## Start Data for this exercise

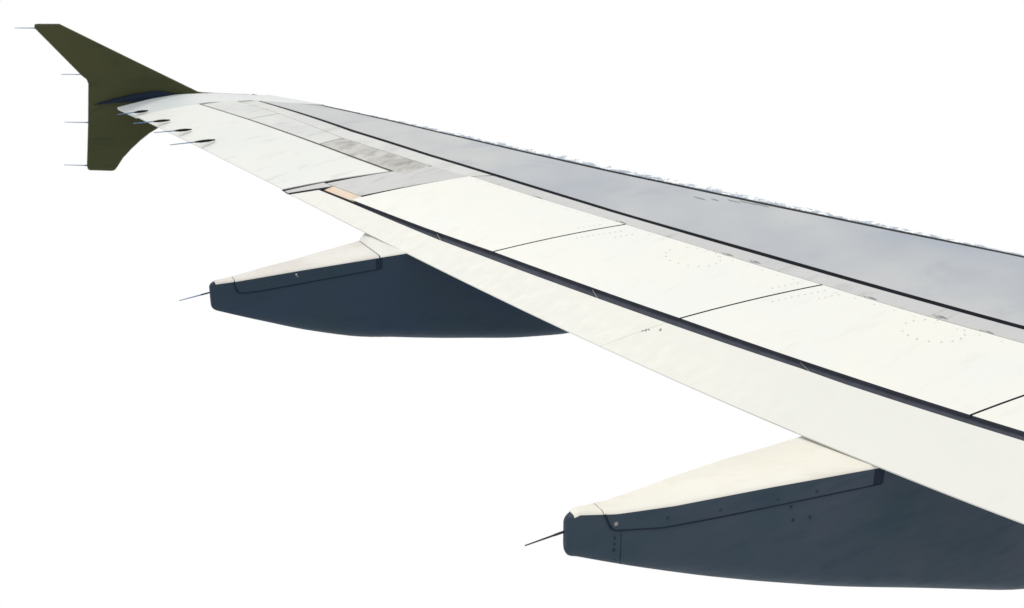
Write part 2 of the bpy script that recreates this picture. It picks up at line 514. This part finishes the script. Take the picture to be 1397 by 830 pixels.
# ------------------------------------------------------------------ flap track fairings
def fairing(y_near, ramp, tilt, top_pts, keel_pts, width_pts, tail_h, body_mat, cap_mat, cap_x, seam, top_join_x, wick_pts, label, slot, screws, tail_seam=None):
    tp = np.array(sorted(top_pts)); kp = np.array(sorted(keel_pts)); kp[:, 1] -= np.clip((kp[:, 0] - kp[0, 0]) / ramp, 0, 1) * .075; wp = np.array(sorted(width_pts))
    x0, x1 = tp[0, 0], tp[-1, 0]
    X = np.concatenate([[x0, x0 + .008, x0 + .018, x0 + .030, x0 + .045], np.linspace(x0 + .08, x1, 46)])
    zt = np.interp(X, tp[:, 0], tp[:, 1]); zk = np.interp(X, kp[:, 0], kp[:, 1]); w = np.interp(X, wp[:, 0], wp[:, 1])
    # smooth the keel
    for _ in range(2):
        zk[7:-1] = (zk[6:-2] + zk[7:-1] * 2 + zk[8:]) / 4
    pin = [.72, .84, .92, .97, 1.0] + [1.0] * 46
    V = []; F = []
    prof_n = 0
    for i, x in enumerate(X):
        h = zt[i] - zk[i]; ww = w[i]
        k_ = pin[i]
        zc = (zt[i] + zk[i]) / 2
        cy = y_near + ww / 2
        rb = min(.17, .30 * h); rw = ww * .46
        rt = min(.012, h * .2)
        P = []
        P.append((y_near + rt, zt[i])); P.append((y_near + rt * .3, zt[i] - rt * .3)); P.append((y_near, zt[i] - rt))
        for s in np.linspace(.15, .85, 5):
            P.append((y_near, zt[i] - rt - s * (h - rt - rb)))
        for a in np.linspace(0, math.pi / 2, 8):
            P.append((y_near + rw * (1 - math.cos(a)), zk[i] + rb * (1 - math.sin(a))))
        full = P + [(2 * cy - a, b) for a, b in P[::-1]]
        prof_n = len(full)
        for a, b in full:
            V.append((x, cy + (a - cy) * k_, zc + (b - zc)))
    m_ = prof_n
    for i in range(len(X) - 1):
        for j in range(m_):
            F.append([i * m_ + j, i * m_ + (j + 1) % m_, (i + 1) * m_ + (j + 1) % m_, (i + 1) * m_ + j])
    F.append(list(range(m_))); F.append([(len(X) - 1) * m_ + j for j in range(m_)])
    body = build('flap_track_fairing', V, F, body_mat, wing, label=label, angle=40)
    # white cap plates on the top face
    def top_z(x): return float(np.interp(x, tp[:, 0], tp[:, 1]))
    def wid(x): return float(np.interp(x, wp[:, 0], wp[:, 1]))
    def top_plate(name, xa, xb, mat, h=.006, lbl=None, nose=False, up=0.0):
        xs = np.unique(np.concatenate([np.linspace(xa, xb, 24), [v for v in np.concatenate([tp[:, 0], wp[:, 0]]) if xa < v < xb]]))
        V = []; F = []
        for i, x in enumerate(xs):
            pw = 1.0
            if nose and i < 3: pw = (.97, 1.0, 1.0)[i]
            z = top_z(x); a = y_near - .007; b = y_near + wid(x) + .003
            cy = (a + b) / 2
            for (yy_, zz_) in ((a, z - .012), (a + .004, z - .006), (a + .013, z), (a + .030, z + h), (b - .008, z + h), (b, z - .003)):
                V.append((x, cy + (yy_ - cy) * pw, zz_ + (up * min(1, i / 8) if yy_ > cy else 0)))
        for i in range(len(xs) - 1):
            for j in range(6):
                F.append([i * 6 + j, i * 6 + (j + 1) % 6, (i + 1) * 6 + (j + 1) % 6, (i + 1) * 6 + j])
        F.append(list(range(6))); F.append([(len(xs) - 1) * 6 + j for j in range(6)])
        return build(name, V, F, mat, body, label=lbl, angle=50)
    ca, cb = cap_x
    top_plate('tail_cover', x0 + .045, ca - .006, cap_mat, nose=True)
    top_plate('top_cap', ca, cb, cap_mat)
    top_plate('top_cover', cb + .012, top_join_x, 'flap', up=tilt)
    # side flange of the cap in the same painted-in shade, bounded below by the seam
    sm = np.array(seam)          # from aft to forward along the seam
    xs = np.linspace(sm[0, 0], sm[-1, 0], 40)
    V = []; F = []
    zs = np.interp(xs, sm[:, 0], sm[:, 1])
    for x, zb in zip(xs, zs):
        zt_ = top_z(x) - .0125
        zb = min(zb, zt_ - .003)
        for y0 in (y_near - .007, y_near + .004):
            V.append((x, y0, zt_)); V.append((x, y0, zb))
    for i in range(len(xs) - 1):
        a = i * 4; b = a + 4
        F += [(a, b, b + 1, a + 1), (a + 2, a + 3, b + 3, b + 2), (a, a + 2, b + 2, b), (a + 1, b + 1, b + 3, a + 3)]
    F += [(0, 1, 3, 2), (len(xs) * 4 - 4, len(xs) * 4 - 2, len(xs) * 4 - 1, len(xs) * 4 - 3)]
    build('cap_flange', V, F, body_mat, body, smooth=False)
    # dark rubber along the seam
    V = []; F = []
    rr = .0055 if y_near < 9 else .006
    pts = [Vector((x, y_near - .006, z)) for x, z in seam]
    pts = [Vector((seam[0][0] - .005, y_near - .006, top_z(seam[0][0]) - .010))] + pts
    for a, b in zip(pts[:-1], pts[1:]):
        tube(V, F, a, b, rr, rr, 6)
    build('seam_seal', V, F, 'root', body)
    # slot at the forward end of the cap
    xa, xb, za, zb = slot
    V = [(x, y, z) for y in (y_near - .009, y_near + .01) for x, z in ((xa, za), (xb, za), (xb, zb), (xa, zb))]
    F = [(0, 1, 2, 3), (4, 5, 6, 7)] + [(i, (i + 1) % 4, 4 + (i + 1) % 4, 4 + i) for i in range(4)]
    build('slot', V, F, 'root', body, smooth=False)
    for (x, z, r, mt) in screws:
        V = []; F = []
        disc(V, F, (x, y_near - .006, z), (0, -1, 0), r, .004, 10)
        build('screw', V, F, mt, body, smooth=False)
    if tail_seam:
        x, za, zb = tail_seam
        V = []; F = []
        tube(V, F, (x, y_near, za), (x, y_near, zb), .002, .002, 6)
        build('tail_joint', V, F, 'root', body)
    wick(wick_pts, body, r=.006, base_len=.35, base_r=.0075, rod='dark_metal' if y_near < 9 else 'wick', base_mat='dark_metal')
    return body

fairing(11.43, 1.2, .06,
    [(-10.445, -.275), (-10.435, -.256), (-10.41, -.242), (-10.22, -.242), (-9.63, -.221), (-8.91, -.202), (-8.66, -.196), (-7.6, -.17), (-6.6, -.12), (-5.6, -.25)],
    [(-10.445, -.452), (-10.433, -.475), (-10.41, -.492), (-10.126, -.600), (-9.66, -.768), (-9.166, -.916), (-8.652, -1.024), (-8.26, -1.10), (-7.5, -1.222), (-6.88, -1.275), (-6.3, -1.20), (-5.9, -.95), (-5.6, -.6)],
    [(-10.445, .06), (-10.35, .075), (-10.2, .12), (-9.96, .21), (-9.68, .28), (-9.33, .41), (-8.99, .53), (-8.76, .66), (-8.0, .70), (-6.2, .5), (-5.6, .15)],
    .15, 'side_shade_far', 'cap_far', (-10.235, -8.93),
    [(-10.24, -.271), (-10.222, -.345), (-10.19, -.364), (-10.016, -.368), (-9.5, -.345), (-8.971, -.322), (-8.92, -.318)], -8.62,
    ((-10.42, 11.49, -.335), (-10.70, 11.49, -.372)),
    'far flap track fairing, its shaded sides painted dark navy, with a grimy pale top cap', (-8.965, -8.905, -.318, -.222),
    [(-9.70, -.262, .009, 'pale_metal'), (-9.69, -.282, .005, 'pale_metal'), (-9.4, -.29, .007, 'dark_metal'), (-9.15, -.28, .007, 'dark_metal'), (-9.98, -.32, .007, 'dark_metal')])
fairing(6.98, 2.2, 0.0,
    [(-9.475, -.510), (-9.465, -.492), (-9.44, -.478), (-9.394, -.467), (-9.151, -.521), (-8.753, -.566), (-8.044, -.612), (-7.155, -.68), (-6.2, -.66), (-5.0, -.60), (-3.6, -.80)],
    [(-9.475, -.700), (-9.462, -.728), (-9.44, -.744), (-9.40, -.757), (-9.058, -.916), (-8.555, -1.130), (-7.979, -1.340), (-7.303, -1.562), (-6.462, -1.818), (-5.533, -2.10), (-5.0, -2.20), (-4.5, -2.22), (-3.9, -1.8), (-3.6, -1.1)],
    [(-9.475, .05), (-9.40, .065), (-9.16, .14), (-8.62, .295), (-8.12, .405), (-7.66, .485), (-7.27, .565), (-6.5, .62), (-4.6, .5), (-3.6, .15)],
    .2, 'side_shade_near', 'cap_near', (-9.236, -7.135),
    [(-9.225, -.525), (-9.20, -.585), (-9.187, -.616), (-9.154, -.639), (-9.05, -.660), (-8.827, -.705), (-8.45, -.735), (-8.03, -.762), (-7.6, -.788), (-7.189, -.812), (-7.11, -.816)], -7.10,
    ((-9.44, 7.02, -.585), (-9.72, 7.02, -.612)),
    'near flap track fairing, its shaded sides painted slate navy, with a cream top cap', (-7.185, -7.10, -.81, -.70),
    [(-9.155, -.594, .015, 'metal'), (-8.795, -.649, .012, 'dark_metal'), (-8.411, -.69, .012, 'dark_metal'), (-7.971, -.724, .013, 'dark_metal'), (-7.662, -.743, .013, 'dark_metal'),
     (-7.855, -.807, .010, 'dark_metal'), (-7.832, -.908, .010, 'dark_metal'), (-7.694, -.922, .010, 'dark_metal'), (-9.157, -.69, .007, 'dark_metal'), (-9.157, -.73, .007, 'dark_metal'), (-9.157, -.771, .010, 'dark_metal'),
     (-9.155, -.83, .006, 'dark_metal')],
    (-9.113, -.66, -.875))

## End Data for this exercise
## Start Data for this exercise

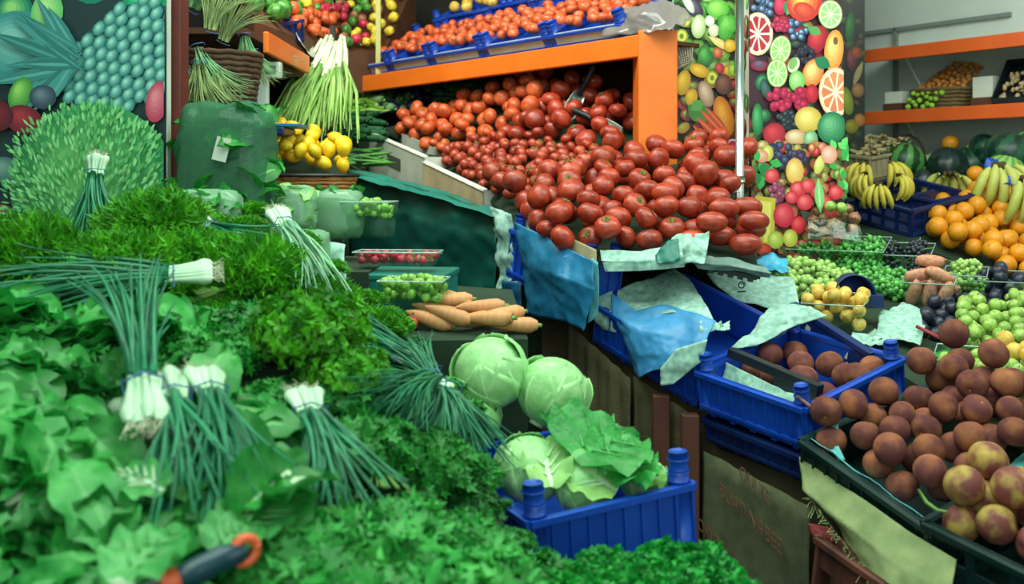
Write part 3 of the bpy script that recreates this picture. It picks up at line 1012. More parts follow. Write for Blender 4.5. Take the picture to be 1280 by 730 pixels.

## End Data for this exercise

» **Brief**:
Locate the word "with" in the records and collect each line it appears in.

» **Response**:
    'far flap track fairing, its shaded sides painted dark navy, with a grimy pale top cap', (-8.965, -8.905, -.318, -.222),
    'near flap track fairing, its shaded sides painted slate navy, with a cream top cap', (-7.185, -7.10, -.81, -.70),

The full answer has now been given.